Because the plants are grown in the greenhouse, then outside under shade cloth, they’re exposed to the elements. The Rabins use European peat moss in the pots to give the plants some air space, even through the rainy season. They pull blooming plants into the staging area and give them enough time to dry out before shipping, so customers get the best possible product.

Living Colors sells to interiorscapers, wholesalers, brokers and independent garden centers, and ships 25,000 units in 4-, 6- and 8-inch pots monthly. That amount of diversity and volume requires a heavy focus on the individual needs of customers to ensure everyone is happy. ECGC, an alliance of 11 very powerful independent garden centers across the country, bestowed Living Colors Nursery with its Award of Distinction in 2004 and again in 2008 for top-notch customer service.

Cutting Costs Without Cutting Corners

Those at Living Colors Nursery, like everyone else, are looking for ways to shore up the bottom line without impacting customers. So co-owners Mitch and Patty Rabin are looking carefully at boxes. That’s right, boxes.

“We’re trying to work on ways to get more plants per box for our customers,” Patty says. “We’re being more aware of the size (of) boxes we put plants into so there’s not too much air space in there. We’re looking into getting different sized boxes.”

It’s a small but important difference, allowing more boxes on the truck and more plants in each box.

“We’re watching every penny,” Mitch adds.

“We believe that an elevated level of customer service and exceptional product quality are what makes us successful, regardless of the economic climate,” says Lisa Phillips, sales manager at Living Colors Nursery. “To be recognized by ECGC, whose members are at the absolute peaks of their markets, motivates us to become even better at what we do.”

Catering To Clients

The Rabins and their sales staff have started to adapt the business via increased digital communications, enhancing availability with eMails, photos and surveys to the customers. “In the last four to five months we have really turned the corner and jumped into the 21st century to increase the overall information network that we can provide to our customers,” Patty says. “It really has made a big difference; our customers are responding much better to what we’ve done in the last four months than what we’ve done over the last 15 years.”

Living Colors Nursery also will go the extra mile to customize arrangements, and they’ve even helped with a wedding in the past.
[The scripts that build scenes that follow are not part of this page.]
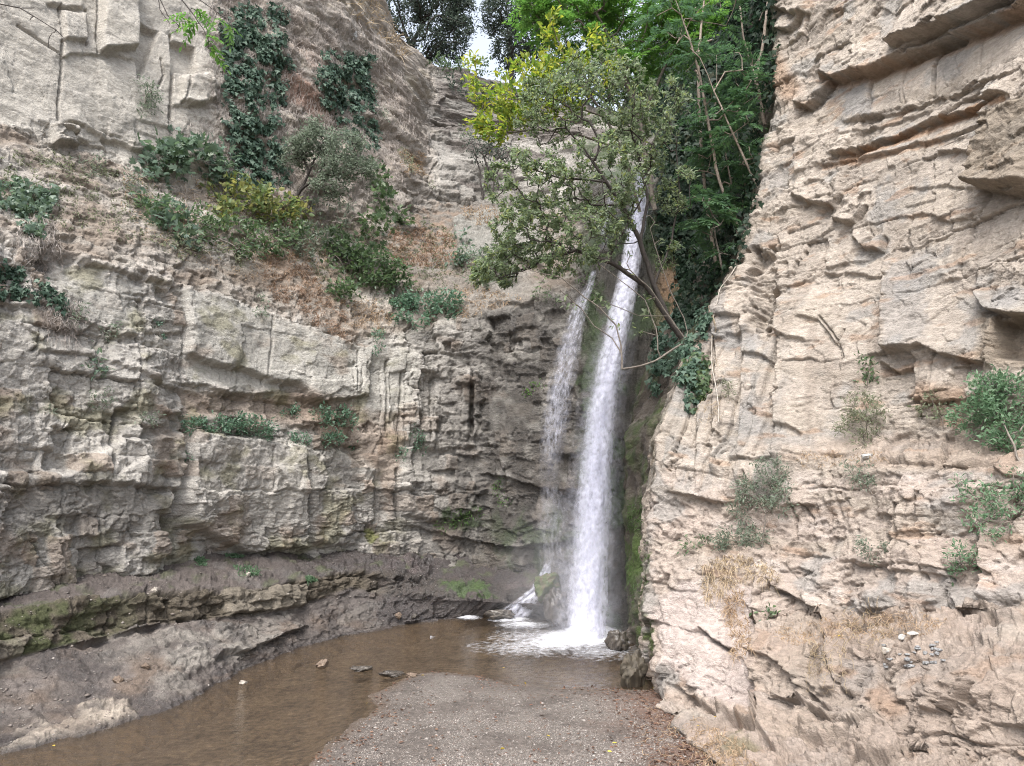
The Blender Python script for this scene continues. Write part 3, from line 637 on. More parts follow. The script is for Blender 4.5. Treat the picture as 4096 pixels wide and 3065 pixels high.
d += .08 * plates(gg, 5) * (1 - .7 * mud) + .10 * dome * (1 - .4 * mud) * ridged(S * 1.6, T * 2.4, 1, 3) + .12 * dome * (1 - mud) * (b2[0] - .5)
outc = soft(U + nzp, V + nzp, [(90,705),(60,720),(15,735),(0,766),(60,745),(110,730),(138,718),(125,700)], 5)
out2 = soft(U + nzp, V + nzp, [(195,635),(215,625),(260,632),(300,628),(302,622),(240,660),(215,665),(165,680),(160,640)], 5)
out3 = np.maximum(.7 * blob(U, V, 160, 697, 9, 5), .6 * blob(U, V, 120, 655, 30, 10))
d += mud * (.05 * w2 + .02 * fbm(S * 5, T * 5, 4, 4)) + .07 * outc * (.6 + plates(gg, 3)) + .07 * out2 * (.6 + plates(gg, 4))
d += mud * .06 * np.clip(b3[0] - .4, 0, 1) * sstep(0, .3, fbm(S * .8, T, 1, 3))
d += ledge(U, V, [(215,660),(225,655),(245,652),(258,645),(300,628)], .16, 6, .18, 5, 6, nz=nzp * .2)
d += ledge(U, V, [(80,645),(110,636),(154,627)], .2, 5, .1, 4, 8, nz=nzp * .2)
for pts, w, dep in [([(112,612),(110,640)], 1.4, .35), ([(171,600),(171,630)], 1.3, .35), ([(210,590),(211,622)], 1.1, .25), ([(148,598),(145,625)], 1.2, .25)]:
    d -= riser * dep * (1 - sstep(w * .4, w * 1.3, segdist(U + nzp * .2, V, pts, 12)))
fb1 = facets(S + .1 * w2, T + .1 * w2, .75, .6, 5000); fb2 = facets(S + .04 * w2, T + .04 * w2, .26, .2, 5100)
d += (riser + .6 * ledge_top + .35 * mud + 1.1 * dome * (1 - .5 * mud)) * .09 * chisel(fb1, .6, 1.) + (riser + .5 * ledge_top + .35 * mud) * .03 * chisel(fb2, .6, 1.1)
X = lay(P, N, d)
tone = .85 + .35 * fbm(S * .9, T * 1.3, 4, 5) + .12 * (b3[0] - .5)
c = np.ones(U.shape + (3,)) * np.array([.142, .122, .110]) * tone[..., None]
c = mixc(c, [.15, .112, .085], mud * sstep(-.1, .4, fbm(S * .7, T * .9, 0, 4)) * .7)
c = mixc(c, [.215, .195, .172], mud * sstep(.12, .4, fbm(S * .6, T * .8, 3, 4)) * .65)
c = mixc(c, [.105, .088, .08], ledge_top * .8); c = mixc(c, [.15, .135, .125], ledge_top * .7 * sstep(.1, .4, fbm(S * 1.1, T * 1.5, 5, 4)))
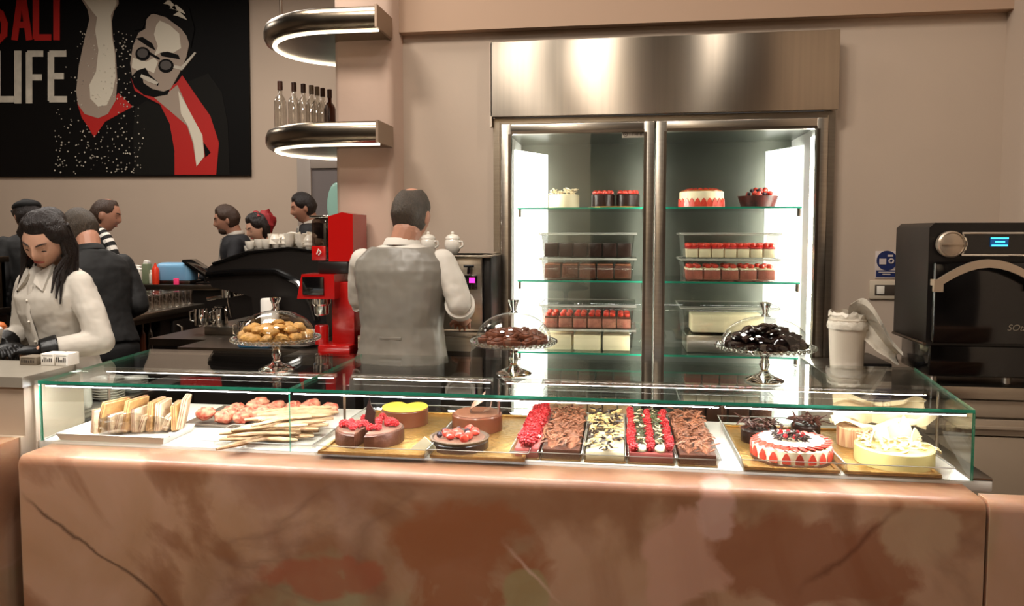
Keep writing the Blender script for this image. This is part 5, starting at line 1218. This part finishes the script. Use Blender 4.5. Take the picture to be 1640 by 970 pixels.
# woman in white shirt, facing the camera
x_, y_, _z = loc_of(103, 2.84)
t, hm, B = person('woman with long dark hair in white shirt and black gloves preparing food at the left', (x_, y_, 0), 172, .95, 7, (16, 28, -6), .03,
    {'R': {'e': (.225, .02, 1.18), 'w': (.16, .19, 1.15), 'd': (-.9, .35, .0), 'u': (0, .2, 1), 'c': .55}, 'L': {'e': (-.245, .06, 1.165), 'w': (-.115, .23, 1.15), 'd': (1, .1, .0), 'u': (0, .2, 1), 'c': .55}},
    SKIN, HAIRD, 'long', 1, 'shirt', WSHIRT, vox=.006, gloves=True, sh=.175, sleeve=.93, headside=-.05, width=.88)
m = MB()
rs = random.Random(9)
for e in (-1, 1):
    for k in range(9):
        p0 = hm @ Vector((e*(.066+.004*(k % 3)), .01-.007*k, .06)); p1 = hm @ Vector((e*(.086+.003*(k % 2)), .022-.009*k, -.05)); p2 = B(e*(.088+.006*(k % 3))-.02, .085-.012*k, 1.48-.01*(k % 2)); p3 = B(e*(.092+.010*(k % 3))-.02, .122-.008*k, 1.40-.025*(k % 3))
        m.tube([p0, p1, p2, p3], [.012, .013, .009, .003], 7)
m.obj('hair_locks', HAIRD, t)
m = MB(); m.ball(hm @ Vector((0, -.06, .055)), .062, 16); m.obj('hair_crown', HAIRD, t)
tag(MB().box(-.03, -.02, 0, .03, .02, .075, .008, rot=(10, 20, 0)).obj('napkin', WPAPER, None, tuple(Matrix.Translation((x_, y_, 0)) @ Matrix.Rotation(R(172), 4, 'Z') @ (Vector((.09, .262, 1.115))))), 'folded white napkin held in the woman\'s black gloves', 'napkin')
# man in black with cropped hair, seen from behind
t, hm, B = person('man with cropped hair in black, bowed with his back half turned beside the woman', loc_of(160, 3.55), 62, .985, 14, (8, 22, 0), .02,
    {'R': {'e': (.21, .02, 1.17), 'w': (.14, .24, 1.08)}, 'L': {'e': (-.21, .08, 1.19), 'w': (-.12, .28, 1.1)}}, SKIN2, HAIRG, 'crop', 0, 'shirt', BLKC, vox=.008, sh=.195, width=1.0)
for ch in t.children:
    if ch.name.startswith('collar'): ch.data.materials.clear(); ch.data.materials.append(BLKC)
# man with striped strap
t, hm, B = person('man in black top with a black and white striped strap behind the cropped haired man', loc_of(142, 5.2), -62, 1.045, 6, (-4, 12, 0), .02, None, SKIN2, HAIRB, 'thin', 0, 'tee', BLKC, vox=.011, sh=.2)
m = MB(); mk = MB()
sp_ = [B(.075+.007*i, .02+.014*i, 1.50-.004*i-.0016*i*i) for i in range(11)]
for i in range(10): (m if i % 2 else mk).tube([sp_[i], sp_[i+1]], .05, 12, flat=.8)
m.obj('strap_white', WPAPER, t, ang=30); mk.obj('strap_black', BLKC, t, ang=30)
# man with a cap
t, hm, B = person('man in black with a flat black cap at the far left edge', loc_of(60, 5.15), 62, 1.04, 8, (0, 14, 0), .02, None, SKIN2, HAIRD, 'short', 0, 'tee', BLKC, vox=.011, width=1.15)
m = MB(); m.ball(hm @ Vector((0, -.01, .075)), (.098, .112, .05), 20, rot=(-14, 0, 0)); m.tube([hm @ Vector((-.06, .07, .07)), hm @ Vector((-.03, .13, .055)), hm @ Vector((.03, .13, .055)), hm @ Vector((.06, .07, .07))], .014, 8, flat=.5); m.obj('cap', BLKC, t)
# suit man with till
t, hm, B = person('bearded man in dark suit reaching for the till screen', loc_of(388, 6.2), 118, 1.03, 6, (0, 10, 0), .02,
    {'R': {'e': (.26, .06, 1.18), 'w': (.14, .30, 1.14)}, 'L': {'e': (-.27, .08, 1.16), 'w': (-.14, .33, 1.13), 'd': (.1, 1, 0)}}, SKIN2, HAIRB, 'short', 0, 'jacket', NAVY, vox=.010)
m = MB(); m.ball(hm @ Vector((0, .045, -.075)), (.05, .042, .035), 16); m.obj('beard', HAIRB, t)
# woman with red scarf in her hair
t, hm, B = person('woman with a red scarf tied in her dark hair behind the coffee machine', loc_of(450, 6.02), 138, 1.0, 12, (0, 16, 0), .03, {'R': {'e': (.24, .08, 1.15), 'w': (.12, .25, 1.16)}, 'L': {'e': (-.24, .08, 1.15), 'w': (-.12, .25, 1.16)}}, SKIN, HAIRD, 'long', 1, 'tee', BLKC, vox=.011, sh=.17)
RSC = mat('red_scarf', (140, 26, 30), .7, bump=.4, bscale=20)
m = MB(); m.tube([hm @ Vector((-.06, -.02, .09)), hm @ Vector((0, -.035, .125)), hm @ Vector((.06, -.05, .09)), hm @ Vector((.085, -.09, .0)), hm @ Vector((.06, -.10, -.12))], [.02, .026, .03, .04, .022], 12, flat=.7); m.ball(hm @ Vector((.0, -.085, .03)), (.075, .07, .095), 16, amp=.4); m.obj('scarf', RSC, t)
# man in black suit near the pier
t, hm, B = person('dark haired man in black suit and open white collar left of the pier', loc_of(508, 6.6), 122, 1.10, 5, (0, 12, 0), .02, {'R': {'e': (.26, .06, 1.18), 'w': (.14, .28, 1.12)}, 'L': {'e': (-.27, .08, 1.16), 'w': (-.14, .28, 1.12)}}, SKIN2, HAIRD, 'short', 0, 'jacket', mat('black_suit', (20, 19, 20), .8), vox=.010)
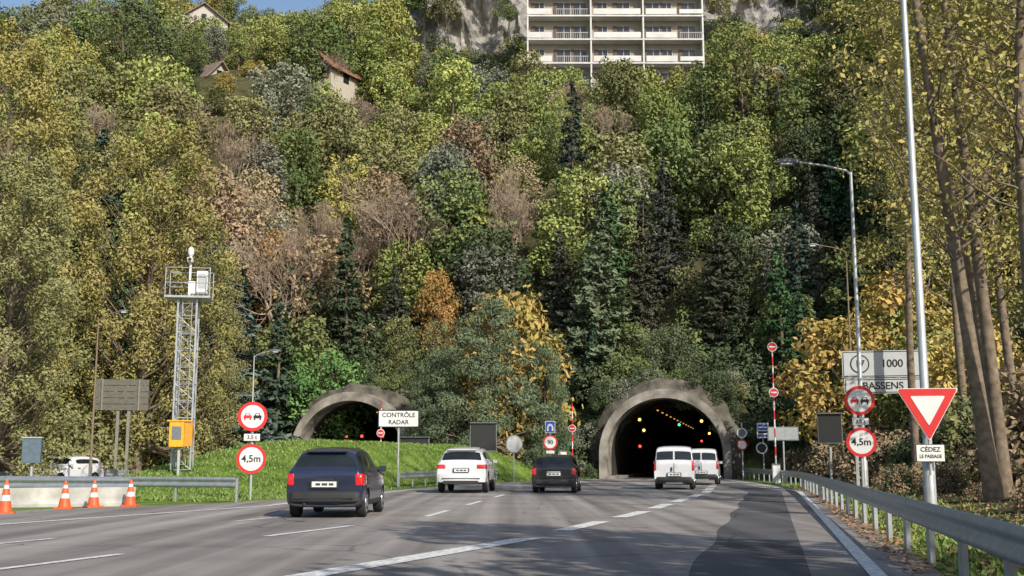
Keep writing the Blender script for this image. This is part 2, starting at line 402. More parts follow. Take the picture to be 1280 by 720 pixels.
def direction_sign():
    mb = MB(); w = 3.05
    mb.box((0,0,5.0), (w,0.05,1.06), 2); mb.box((0,0,4.13), (w-.1,0.05,0.60), 2)
    for zc_, hh, ww in ((5.0,1.06,w),(4.13,.60,w-.1)):
        for dz in (-1, 1): mb.box((0,-0.028,zc_+dz*(hh/2-.05)), (ww-.1,0.006,0.03), 3)
        for dx in (-1, 1): mb.box((dx*(ww/2-.05),-0.028,zc_), (0.03,0.006,hh-.13), 3)
    mb.tube([(-0.85,-0.027,5.0), (-0.85,-0.034,5.0)], [0.37,0.37], 24, 3, smooth=False)
    mb.tube([(-0.85,-0.032,5.0), (-0.85,-0.040,5.0)], [0.32,0.32], 24, 2, smooth=False)
    for x in (-1.1, 1.1): mb.box((x,0.07,2.3), (0.12,0.09,5.8), 0)
    o = mb.build("direction_sign", [POLE, RED, mat("sign_dull_white", (.48,.50,.50), .5, var=.08, scale=2), BLACK, BLUE, SGREY], (14.65, 45, 0), -0.2)
    text("17", 0.38, (-0.85,-0.043,5.0), o, BLACK); text("1000 m", 0.42, (0.6,-0.030,5.0), o, BLACK); text("BASSENS", 0.40, (0.0,-0.030,4.12), o, BLACK)
direction_sign()
def radar_sign():
    mb = MB(); mb.cyl((0,0,-0.2), (0,0,3.3), 0.045)
    mb.box((0,-0.06,3.02), (1.78,0.03,0.74), 3); mb.box((0,-0.068,3.02), (1.70,0.03,0.67), 2)
    o = mb.build("speed_camera_sign", SM, (-4.95, 50, 0), 0.05)
    text("CONTRÔLE", 0.27, (0,-0.086,3.17), o, BLACK); text("RADAR", 0.27, (0,-0.086,2.86), o, BLACK)
radar_sign()
def speed_sign(x, y):
    mb = MB(); mb.cyl((0,0,-0.2), (0,0,3.7), 0.045)
    mb.disc((0,-0.08,2.35), 0.46, 0.02, 1); mb.disc((0,-0.086,2.35), 0.36, 0.02, 2)
    mb.box((0,-0.07,3.3), (0.62,0.03,0.74), 2); mb.box((0,-0.078,3.3), (0.56,0.03,0.68), 4)
    mb.prism([(-.2,3.05),(-.2,3.3),(-.14,3.45),(0,3.52),(.14,3.45),(.2,3.3),(.2,3.05),(.1,3.05),(.1,3.3),(0,3.38),(-.1,3.3),(-.1,3.05)], -0.103, -0.095, 2)
    mb.box((0,-0.07,1.75), (0.5,0.02,0.18), 2)
    o = mb.build("speed_limit_sign", SM, (x, y, 0), -0.05); text("90", 0.36, (0,-0.092,2.34), o, BLACK)
speed_sign(2.4, 72)
mb = MB(); mb.cyl((0,0,-.2),(0,0,2.6),.045,mi=0); mb.disc((0,-.08,2.15),.52,.025,5); mb.disc((0,-.087,2.15),.46,.02,0); mb.box((0,-.05,2.15),(.7,.03,.05),5)
mb.build("round_sign", SM, (0.1, 66, 0), 0.3)
def vms(name, x, y, z, w, h, rz=0.0):
    mb = MB(); mb.box((0,0,z), (w,0.22,h), 5); mb.box((0,-0.115,z), (w*.94,0.02,h*.93), 3)
    mb.cyl((0,0.1,-.3), (0,0.1,z), 0.06)
    mb.box((0,-.05,z+h/2+.02),(w+.06,.4,.04),5)
    return mb.build(name, SM, (x, y, 0), rz, bevel=0.01)
vms("variable_message_sign", -1.6, 64, 2.5, 1.5, 1.55, 0.05)
vms("variable_message_sign", 14.0, 50.5, 2.6, 1.05, 1.3, -0.15)
vms("small_panel_sign", -5.6, 66, 2.3, 1.7, 0.45)
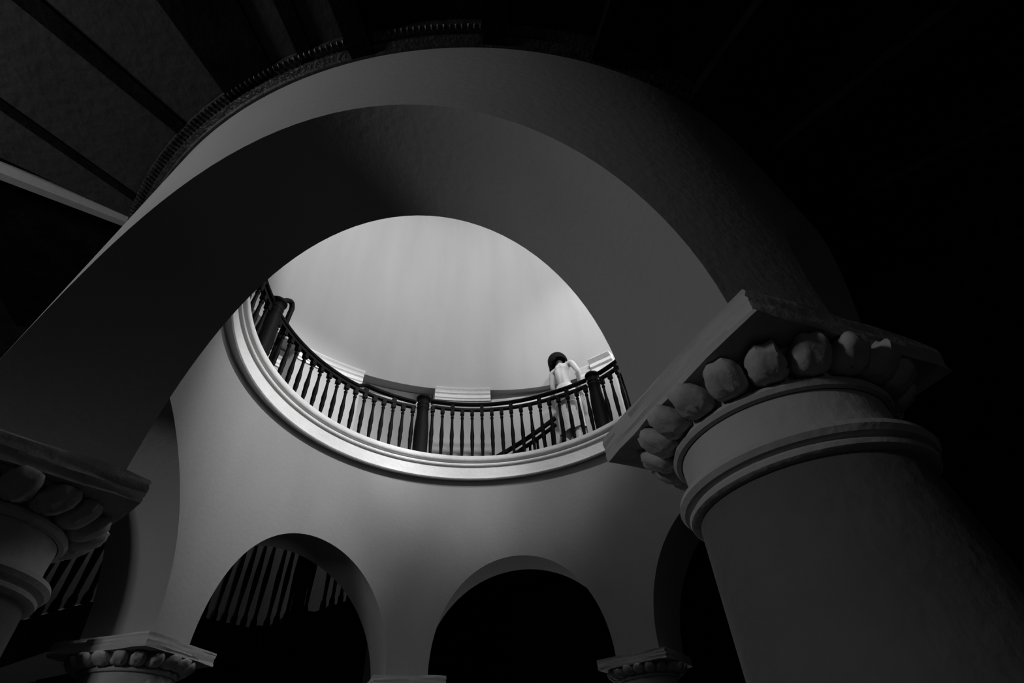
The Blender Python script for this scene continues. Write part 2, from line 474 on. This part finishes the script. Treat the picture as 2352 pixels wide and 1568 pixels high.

With a 32-person operation, they’re flexible enough to meet customer demands no matter how unusual.

And just like the name suggests, the nursery features a mix of guzmania bromeliads in more than 20 different colors via tissue culture labs from all over the world, as well as a handful of orchid varieties and some other unique offerings. One of the newest plants available through Living Colors Nursery is a crested Euphorbia with the common name Dragon Bones (Euphorbia lactea).

“Even today the excitement of not just bromeliads and orchids (but other plants, too) excite both of us a lot,” Patty Rabin says. “We love looking, learning and seeing beautifully landscaped gardens and places–we just get a real thrill out of it.”

How It All Began

Mitch has been enamored with bromeliads ever since he encountered them on a family trip to Costa Rica after high school.
His grandmother had planted the seeds for a love of horticulture years before with her collection of indoor potted plants and constant cuttings and young plants around the house. Combine those experiences with a “place of discovery” called Fantastic Gardens in Miami, and you have a recipe for a future grower that was inevitable.

Patty also has roots in horticulture, starting out with a two-year degree in landscape technology, then working at multiple garden centers in the Miami area. She met Mitch when she was the buyer and manager at Natureland Garden Center in Miami. Mitch was delivering plants for his business, Plants In Design. In November, they celebrated 20 years of marriage and 15 years in business.
“Patty and I sometimes remind each other that we’re happy and blessed to be producing something of beauty,” Mitch Rabin says. “We’re kind of lucky we have a product that, for the most part, makes people smile.”